Qatar, a firm ally of the Khartoum government, castigated the experts for not being objective on Darfur, where some 200,000 people have died since 1993, 2.5 million people have been driven from their homes and countless women raped.

Still, the council voted 15-0 to keep the experts on the job for another year, until September 29, 2007, while adding a fifth member to the previously four-member panel.

The Security Council adopted a resolution in March 2005 authorizing an asset freeze and travel ban on individuals who defy peace efforts, violate international human rights law, or are responsible for military overflights in Darfur.
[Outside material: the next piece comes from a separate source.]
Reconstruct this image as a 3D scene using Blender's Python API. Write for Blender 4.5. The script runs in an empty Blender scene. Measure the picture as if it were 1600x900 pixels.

It also appointed a group of outside experts to make recommendations.

It took a year until the the first sanctions were imposed on individuals last April, including a former air force general, a militia leader and two rebel commanders.

But with the United Nations agitating for a peacekeeping force in Darfur, sanctions may not top of the agenda.

''The key thing is to try and get security and stability to Darfur,'' Britain's UN ambassador, Emyr Jones Parry told reporters yesterday. ''The question of impunity comes after those points.'' But US Ambassador John Bolton said sanctions might help win Sudan's approval for a UN force in Darfur, although the United States was cautious in April in putting embargoes on top Sudanese officials.

''One could make the argument that consideration of sanctions might have a positive effect on reaching agreement with the government of Sudan,'' Bolton said.

''We've never had any hesitation about seeking sanctions when the evidence was there against anybody who committed the offenses that the panel of experts is studying,'' he said.

Bashir has forcefully turned down a UN force in Darfur, accusing the United States and its allies of wanting to restore colonialism, although a peacekeepers are currently in southern Sudan to monitor a peace treaty there.

The African Union, which has an under-equipped peace force in Darfur, agreed last week to extend the mandate of its soldiers until the end of the year, averting a possible security vacuum.

Arab diplomats told Reuters in Cairo Egypt and the Arab League were trying to persuade Sudan to let the peacekeepers in and find a face-saving compromise.

Some UN diplomats are also speculating that beefing up the African Union force and having a dual command might be a way out of the impasse but will not say so publicly.

One promising sign would be a Sudanese agreement to let in some 105 military personnel which the United Nations plans to send to Sudan to help the African Union force.